- **EXCERPTED DATA**:
'''
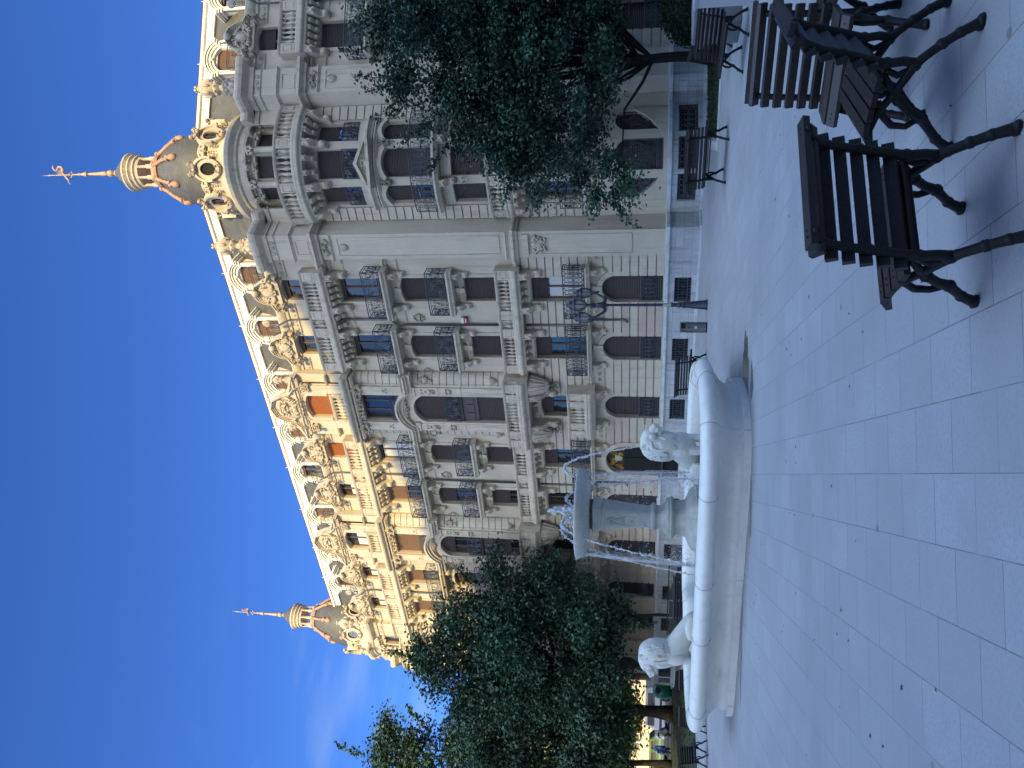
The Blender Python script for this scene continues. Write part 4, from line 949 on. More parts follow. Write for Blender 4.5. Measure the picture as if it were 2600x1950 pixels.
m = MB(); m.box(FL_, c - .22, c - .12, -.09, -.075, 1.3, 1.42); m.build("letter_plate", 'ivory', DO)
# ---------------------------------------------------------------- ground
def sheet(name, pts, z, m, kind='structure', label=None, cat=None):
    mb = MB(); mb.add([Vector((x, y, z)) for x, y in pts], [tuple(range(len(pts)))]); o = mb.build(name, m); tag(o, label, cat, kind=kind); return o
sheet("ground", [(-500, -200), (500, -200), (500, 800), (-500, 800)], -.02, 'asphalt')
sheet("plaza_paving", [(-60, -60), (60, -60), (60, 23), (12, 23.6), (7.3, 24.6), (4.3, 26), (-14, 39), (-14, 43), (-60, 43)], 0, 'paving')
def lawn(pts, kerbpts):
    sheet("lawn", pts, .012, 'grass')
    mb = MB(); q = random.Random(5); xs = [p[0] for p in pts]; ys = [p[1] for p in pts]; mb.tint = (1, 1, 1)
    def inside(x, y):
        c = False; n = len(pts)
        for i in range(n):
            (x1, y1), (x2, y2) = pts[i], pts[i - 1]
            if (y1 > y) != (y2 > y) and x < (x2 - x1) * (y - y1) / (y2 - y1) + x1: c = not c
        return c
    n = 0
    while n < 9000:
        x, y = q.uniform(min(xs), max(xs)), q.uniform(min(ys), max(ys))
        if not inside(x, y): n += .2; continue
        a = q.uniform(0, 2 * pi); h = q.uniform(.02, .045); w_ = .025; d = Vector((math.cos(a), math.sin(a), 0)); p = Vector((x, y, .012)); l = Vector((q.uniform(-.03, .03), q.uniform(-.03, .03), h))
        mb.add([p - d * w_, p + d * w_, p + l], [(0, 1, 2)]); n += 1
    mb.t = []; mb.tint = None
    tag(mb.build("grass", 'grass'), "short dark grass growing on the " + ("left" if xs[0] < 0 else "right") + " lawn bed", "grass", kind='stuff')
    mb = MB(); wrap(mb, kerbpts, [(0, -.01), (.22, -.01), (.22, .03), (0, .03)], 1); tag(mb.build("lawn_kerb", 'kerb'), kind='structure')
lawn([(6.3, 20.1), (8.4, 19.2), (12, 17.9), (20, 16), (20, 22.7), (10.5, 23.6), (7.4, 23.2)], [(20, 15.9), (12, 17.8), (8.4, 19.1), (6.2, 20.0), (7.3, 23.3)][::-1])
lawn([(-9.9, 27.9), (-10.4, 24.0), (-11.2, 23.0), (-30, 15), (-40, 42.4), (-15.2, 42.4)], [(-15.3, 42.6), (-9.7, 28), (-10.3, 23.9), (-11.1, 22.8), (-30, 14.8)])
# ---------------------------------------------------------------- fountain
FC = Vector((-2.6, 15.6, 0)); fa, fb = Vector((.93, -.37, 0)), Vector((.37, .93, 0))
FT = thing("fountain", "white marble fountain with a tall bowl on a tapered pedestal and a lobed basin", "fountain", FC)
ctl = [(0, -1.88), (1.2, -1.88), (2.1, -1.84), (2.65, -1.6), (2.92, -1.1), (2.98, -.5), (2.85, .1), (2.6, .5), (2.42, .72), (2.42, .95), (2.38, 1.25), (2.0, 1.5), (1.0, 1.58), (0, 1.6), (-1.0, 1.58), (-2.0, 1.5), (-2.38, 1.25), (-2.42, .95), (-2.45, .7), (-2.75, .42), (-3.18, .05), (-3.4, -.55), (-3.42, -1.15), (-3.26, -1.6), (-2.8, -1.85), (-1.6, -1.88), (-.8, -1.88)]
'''
'''
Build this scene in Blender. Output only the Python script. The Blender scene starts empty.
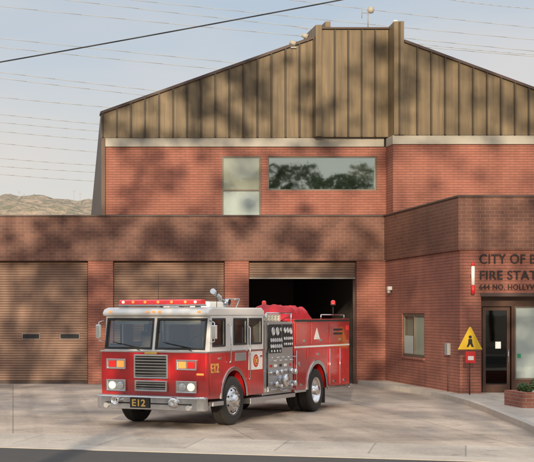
'''
- **WHAT TO WORK ON**: Keep only those lines of the records that hold "scene", and return them.

- **SOLUTION TO THE PROBLEM**:
The Blender Python script for this scene continues. Write part 4, from line 949 on. More parts follow. Write for Blender 4.5. Measure the picture as if it were 2600x1950 pixels.
Build this scene in Blender. Output only the Python script. The Blender scene starts empty.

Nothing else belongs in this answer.